Hello Steve,
Thank you very much for your generous comment. What I particularly liked and is for me ‘the guts’ of Corinna’s and Gerry Gold’s essay is that two people who understand dialectics and write very clearly on it are not only calling for a major development of dialectics but, in the same essay, refer to ‘a new science of consciousness studies…rapidly moving into an area previously thought to be the reserve of those who believe in UFOs, ESP, table-knocking and “mind over matter”’.
I understand from this that not only are they calling for a development based on science of what we already know of dialectical laws and logic (a knowledge tested in practice), but they hold that that research should be undertaken in any area that could contribute to that development. It is to this that I responded.
Neoplatonism – a school that was always open to development – was an amalgam of Greek philosophy and a development on it, starting with Plotinus. Hegel wrote that Neoplatonism established ‘the ideal realm’ and that Alexandrian Neoplatonism incorporated all earlier forms of Greek philosophy within it and was the consummation of Greek philosophy and the greatest flowering of philosophy to the decline of the Roman Empire (Hegel, Lectures on the History of Philosophy 1825-6, vol. I, Trans., Robert F. Brown and J.M. Stewart, Clarendon Press, Oxford, 2009, 202).
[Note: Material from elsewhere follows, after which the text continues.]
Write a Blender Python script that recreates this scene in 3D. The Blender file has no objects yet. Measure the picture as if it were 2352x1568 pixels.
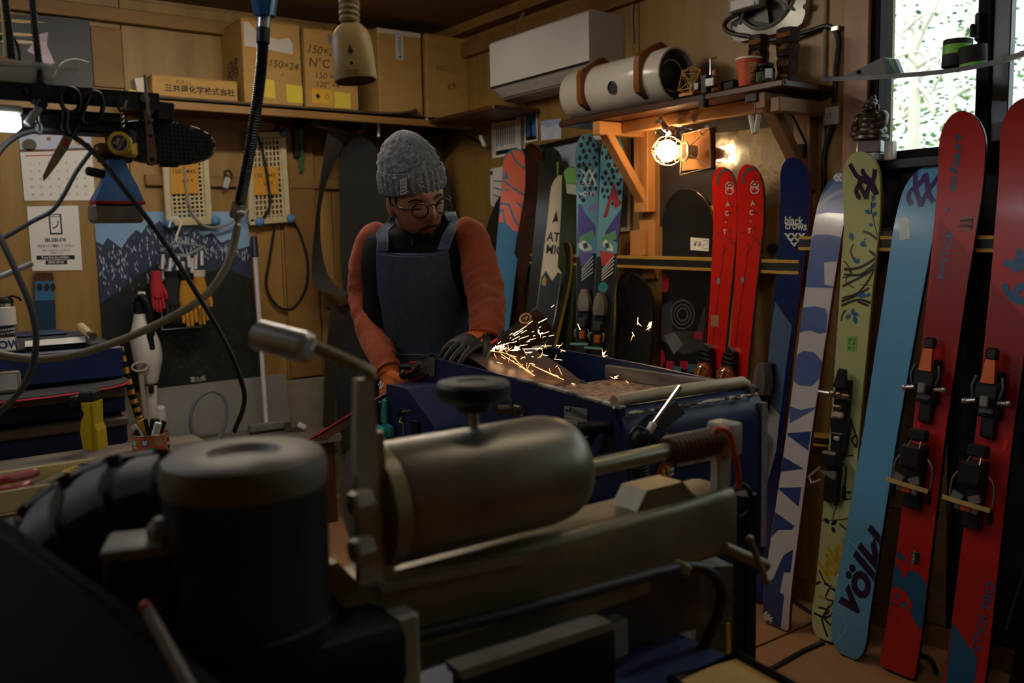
import bpy, bmesh, math, random
from mathutils import Vector as V, Matrix, noise
from mathutils.geometry import tessellate_polygon
random.seed(7)
R = math.radians; PI = math.pi
sc = bpy.context.scene
COL = sc.collection
# ---------------------------------------------------------------- camera
H = 1.37; F = 2050.0
CR = V((0.80771874, -0.58918631, -0.02121148)); CU = V((0.08143065, 0.07585605, 0.99378816)); CF = V((0.58391736, 0.80442859, -0.10924818))
CAM = V((0, 0, H))
cd = bpy.data.cameras.new('camera'); cam = bpy.data.objects.new('camera', cd); COL.objects.link(cam)
cam.matrix_world = Matrix(((CR.x, CU.x, -CF.x, 0), (CR.y, CU.y, -CF.y, 0), (CR.z, CU.z, -CF.z, H), (0, 0, 0, 1)))
cd.sensor_width = 36; cd.lens = 36 * F / 2352; cd.clip_start = .02; cd.clip_end = 200
cd.dof.use_dof = True; cd.dof.focus_distance = 2.45; cd.dof.aperture_fstop = 3.8
sc.camera = cam
sc.view_settings.view_transform = 'Standard'; sc.view_settings.look = 'None'
sc.view_settings.gamma = 1; sc.view_settings.use_curve_mapping = False
sc.view_settings.exposure = 0.52
# ---------------------------------------------------------------- world and sun
w = bpy.data.worlds.new('sky'); sc.world = w; w.use_nodes = True
bg = w.node_tree.nodes['Background']; bg.inputs[0].default_value = (.86, .93, 1, 1); bg.inputs[1].default_value = 1.7
sd = bpy.data.lights.new('sun', 'SUN'); sd.energy = 2.2; sd.angle = R(1); sd.color = (1, .95, .86)
sun = bpy.data.objects.new('sun', sd); COL.objects.link(sun); sun.rotation_euler = (R(38), 0, R(-75))
sc.cycles.max_bounces = 6; sc.cycles.diffuse_bounces = 4; sc.cycles.glossy_bounces = 3; sc.cycles.transmission_bounces = 4
sc.cycles.transparent_max_bounces = 10; sc.cycles.sample_clamp_indirect = 4; sc.cycles.caustics_reflective = False; sc.cycles.caustics_refractive = False
LAMP = 1.0
# ---------------------------------------------------------------- room numbers
XB = 2.83; YA = 4.546; ZC = 2.56; XL = -1.6; YR = -1.5
def ray(x, y): return CR * ((x - 1176) / F) - CU * ((y - 784) / F) + CF
def P(x, y, t): return CAM + ray(x, y) * t                       # a point seen at depth t
def A(x, y, o=0.): d = ray(x, y); return CAM + d * ((YA - o) / d.y)   # on (or o in front of) the back wall
def B(x, y, o=0.): d = ray(x, y); return CAM + d * ((XB - o) / d.x)   # on the right wall
def Zp(x, y, z): d = ray(x, y); return CAM + d * ((z - H) / d.z)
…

In my view, there are two ways of thinking dialectically, which are intertwined in The Enneads – using concepts consciously and intuitively, subconsciously (I used both ways of thinking towards this reply – hence the slight delay). Plotinus did not clearly distinguish them. Hegel, as a Neoplatonist, subscribed both to patriarchal and intuitive reason, and, living after a long history of development within Neoplatonism, took Neoplatonism to its consummation.
Marx took only one half of this current further (that of conscious reason and conceptual analysis) standing it on its material feet. He rejected the other half (that of intuition and subconscious reason) as idealist mysticism. He did this both because he was not a Neoplatonist and because of the domination in the West of patriarchal reason (‘The Man of Reason’). This is why I emphasise that what Plotinus initiated was not just Neoplatonism, but more importantly, a continuum.
To recognise this continuum and the place of Marxism on it is, I think, crucial to a further development of that current in its entirety, now dialectical materialism.
With regard to ‘mind’: my understanding of all scientific studies regarding our thoughts, speech and actions is that they are directed towards those parts of the physical body responsible for them (brain, muscles etc.), not to a ‘mind’. I definitely do not accept that there is a ‘mind’ or are ‘minds’. As Lenin wrote ‘From living perception to abstract thought, and from this to practice, such is the dialectical path of the cognition of truth, of the cognition of objective reality.’